WRITTEN PROBLEM: Take the data below and extract the lines from the one with "vs=.8, bump=.05, bs=60)" to the one with "190), .75, var=.03, vs=1)", inclusive, exactly as written.

***** PROVIDED MATERIAL *****

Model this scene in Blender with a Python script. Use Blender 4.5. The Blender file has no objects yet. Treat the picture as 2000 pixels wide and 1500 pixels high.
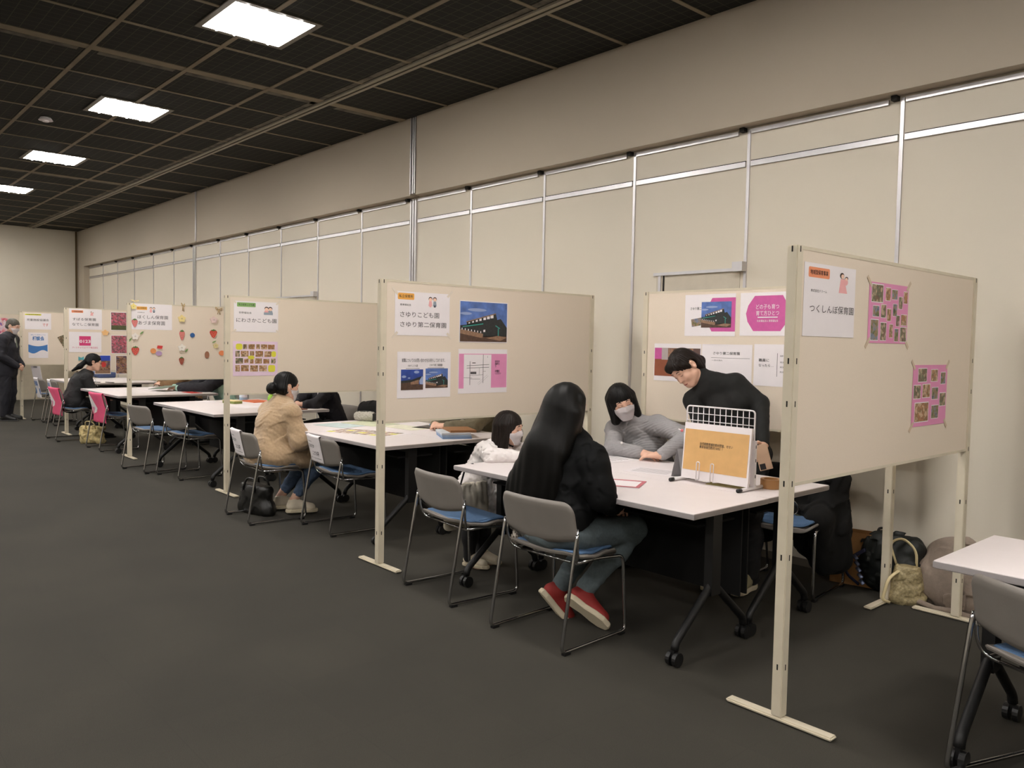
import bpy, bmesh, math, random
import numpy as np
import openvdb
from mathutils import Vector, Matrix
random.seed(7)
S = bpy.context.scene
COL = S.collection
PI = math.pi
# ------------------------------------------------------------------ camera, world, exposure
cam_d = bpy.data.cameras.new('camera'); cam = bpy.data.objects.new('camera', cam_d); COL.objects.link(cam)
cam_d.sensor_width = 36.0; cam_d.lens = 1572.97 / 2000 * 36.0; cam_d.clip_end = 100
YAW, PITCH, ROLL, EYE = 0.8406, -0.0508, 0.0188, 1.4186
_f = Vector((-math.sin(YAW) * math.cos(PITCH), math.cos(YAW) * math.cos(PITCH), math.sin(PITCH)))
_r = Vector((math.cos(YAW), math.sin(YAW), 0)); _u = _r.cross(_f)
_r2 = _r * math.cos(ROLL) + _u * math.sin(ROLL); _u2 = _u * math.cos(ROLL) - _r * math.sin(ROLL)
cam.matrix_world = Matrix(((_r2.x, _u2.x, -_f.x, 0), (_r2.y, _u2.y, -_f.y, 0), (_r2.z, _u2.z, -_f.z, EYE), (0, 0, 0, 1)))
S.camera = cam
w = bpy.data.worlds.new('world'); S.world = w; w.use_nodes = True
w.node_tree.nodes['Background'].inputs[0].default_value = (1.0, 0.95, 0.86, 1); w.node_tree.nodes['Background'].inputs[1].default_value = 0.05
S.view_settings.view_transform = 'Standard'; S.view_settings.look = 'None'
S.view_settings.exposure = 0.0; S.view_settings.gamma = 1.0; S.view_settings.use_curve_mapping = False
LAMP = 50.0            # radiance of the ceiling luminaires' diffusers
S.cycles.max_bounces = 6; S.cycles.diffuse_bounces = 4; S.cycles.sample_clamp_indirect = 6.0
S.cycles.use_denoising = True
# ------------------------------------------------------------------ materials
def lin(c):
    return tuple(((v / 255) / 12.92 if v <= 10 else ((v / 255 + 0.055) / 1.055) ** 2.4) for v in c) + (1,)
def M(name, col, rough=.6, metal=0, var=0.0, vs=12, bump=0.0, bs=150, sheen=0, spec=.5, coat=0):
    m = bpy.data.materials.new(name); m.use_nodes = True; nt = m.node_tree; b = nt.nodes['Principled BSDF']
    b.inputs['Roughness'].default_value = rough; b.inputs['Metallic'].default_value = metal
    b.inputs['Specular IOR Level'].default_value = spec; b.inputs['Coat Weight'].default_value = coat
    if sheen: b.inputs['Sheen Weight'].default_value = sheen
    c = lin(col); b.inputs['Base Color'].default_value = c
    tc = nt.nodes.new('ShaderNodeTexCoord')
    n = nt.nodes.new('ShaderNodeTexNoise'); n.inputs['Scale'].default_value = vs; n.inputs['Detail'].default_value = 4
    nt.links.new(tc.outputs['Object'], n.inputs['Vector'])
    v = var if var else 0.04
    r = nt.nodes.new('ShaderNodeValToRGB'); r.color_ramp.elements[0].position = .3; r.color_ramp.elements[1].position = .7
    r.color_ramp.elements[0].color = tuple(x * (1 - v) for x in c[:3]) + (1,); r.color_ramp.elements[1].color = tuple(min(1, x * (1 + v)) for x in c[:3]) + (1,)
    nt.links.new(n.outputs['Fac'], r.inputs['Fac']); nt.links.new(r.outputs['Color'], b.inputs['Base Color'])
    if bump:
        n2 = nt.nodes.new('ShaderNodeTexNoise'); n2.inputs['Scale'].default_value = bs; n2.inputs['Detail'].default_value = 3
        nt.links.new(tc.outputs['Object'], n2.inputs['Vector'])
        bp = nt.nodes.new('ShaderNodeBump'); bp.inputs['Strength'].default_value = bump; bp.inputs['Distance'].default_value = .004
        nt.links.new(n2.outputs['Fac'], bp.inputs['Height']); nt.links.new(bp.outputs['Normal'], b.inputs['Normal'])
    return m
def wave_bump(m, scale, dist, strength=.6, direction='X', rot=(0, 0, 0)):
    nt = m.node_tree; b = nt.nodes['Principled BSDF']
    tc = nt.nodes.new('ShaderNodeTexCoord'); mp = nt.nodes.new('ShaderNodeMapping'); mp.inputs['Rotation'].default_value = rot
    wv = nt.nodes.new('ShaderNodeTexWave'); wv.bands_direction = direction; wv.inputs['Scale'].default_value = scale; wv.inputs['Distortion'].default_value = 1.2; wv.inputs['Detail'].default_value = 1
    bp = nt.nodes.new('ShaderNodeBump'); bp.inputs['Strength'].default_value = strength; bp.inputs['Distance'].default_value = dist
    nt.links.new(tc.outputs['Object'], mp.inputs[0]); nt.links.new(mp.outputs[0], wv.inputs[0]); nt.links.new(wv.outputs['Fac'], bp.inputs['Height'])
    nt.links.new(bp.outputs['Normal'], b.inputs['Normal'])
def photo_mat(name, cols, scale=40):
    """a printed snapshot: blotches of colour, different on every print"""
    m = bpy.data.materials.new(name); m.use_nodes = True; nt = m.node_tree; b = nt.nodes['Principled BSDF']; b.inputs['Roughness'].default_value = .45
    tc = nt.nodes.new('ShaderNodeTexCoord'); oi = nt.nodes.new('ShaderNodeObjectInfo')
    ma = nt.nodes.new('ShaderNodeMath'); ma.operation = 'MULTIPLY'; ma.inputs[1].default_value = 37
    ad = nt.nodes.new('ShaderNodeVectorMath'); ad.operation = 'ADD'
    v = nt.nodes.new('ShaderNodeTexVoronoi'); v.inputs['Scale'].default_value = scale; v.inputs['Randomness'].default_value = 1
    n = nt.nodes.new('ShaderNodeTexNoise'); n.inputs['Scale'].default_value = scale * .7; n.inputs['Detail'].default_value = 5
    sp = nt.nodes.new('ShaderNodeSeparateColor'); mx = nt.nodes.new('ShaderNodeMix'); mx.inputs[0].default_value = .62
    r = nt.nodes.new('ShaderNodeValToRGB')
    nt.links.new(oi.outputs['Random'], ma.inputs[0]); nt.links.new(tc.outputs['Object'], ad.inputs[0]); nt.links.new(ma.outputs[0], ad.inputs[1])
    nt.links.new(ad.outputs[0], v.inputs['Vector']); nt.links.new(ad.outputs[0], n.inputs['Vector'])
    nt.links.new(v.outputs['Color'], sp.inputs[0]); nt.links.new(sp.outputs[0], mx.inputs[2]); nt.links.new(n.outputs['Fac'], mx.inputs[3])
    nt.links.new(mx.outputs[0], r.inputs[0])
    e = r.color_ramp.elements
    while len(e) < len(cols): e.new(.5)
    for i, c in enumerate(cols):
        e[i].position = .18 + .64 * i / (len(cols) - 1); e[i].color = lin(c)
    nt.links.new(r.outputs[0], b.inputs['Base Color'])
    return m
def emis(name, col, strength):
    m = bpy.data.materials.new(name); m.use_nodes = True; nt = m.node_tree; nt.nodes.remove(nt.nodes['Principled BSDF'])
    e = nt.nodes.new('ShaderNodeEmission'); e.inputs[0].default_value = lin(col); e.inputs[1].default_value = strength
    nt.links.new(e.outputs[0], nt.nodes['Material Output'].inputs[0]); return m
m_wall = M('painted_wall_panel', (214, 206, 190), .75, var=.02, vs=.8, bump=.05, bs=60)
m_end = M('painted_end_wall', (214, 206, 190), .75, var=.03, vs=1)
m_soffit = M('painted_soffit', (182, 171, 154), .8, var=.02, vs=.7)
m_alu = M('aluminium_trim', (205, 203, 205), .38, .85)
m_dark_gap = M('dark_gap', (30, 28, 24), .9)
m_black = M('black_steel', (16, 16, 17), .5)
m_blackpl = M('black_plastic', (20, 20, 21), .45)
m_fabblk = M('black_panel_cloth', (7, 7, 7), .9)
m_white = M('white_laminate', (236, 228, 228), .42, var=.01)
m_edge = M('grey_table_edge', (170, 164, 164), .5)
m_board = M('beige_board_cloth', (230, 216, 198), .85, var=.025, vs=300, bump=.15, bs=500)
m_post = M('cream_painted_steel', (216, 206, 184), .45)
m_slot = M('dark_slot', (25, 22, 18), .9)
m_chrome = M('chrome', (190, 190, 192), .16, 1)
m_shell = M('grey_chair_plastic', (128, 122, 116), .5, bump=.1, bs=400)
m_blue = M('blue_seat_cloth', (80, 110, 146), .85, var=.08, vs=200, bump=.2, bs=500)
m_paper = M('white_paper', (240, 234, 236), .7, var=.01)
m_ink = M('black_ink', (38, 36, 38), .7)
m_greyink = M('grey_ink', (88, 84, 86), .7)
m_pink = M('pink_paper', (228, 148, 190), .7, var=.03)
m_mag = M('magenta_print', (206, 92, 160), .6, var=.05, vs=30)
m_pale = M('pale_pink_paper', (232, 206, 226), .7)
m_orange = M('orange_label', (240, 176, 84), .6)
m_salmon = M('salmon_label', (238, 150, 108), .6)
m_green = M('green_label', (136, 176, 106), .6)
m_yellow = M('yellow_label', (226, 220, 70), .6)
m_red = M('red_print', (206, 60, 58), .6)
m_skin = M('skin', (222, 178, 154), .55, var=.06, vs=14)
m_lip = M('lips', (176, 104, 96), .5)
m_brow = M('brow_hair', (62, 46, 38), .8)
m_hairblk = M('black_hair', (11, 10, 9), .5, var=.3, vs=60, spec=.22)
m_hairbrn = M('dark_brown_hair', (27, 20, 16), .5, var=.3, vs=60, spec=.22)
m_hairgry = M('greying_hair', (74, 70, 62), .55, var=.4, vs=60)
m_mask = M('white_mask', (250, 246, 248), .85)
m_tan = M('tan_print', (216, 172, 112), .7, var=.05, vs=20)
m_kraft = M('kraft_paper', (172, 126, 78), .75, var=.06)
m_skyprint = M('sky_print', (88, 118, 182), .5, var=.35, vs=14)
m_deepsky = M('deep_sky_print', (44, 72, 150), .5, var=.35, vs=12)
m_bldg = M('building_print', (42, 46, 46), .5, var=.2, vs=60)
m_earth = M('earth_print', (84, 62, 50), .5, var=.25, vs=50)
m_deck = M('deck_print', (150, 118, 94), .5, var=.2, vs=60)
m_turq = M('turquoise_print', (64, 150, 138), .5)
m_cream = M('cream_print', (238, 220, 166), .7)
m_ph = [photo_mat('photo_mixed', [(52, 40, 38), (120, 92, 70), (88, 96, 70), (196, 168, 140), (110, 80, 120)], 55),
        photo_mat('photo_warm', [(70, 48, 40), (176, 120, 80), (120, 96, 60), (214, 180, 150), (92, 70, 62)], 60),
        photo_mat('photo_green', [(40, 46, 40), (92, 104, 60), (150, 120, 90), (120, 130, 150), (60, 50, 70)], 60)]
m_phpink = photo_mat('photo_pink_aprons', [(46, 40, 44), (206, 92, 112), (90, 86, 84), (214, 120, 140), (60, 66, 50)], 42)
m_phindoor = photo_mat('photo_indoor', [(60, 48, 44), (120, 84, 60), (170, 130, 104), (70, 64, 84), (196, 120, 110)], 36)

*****

THE SOLUTION:
m_wall = M('painted_wall_panel', (214, 206, 190), .75, var=.02, vs=.8, bump=.05, bs=60)
m_end = M('painted_end_wall', (214, 206, 190), .75, var=.03, vs=1)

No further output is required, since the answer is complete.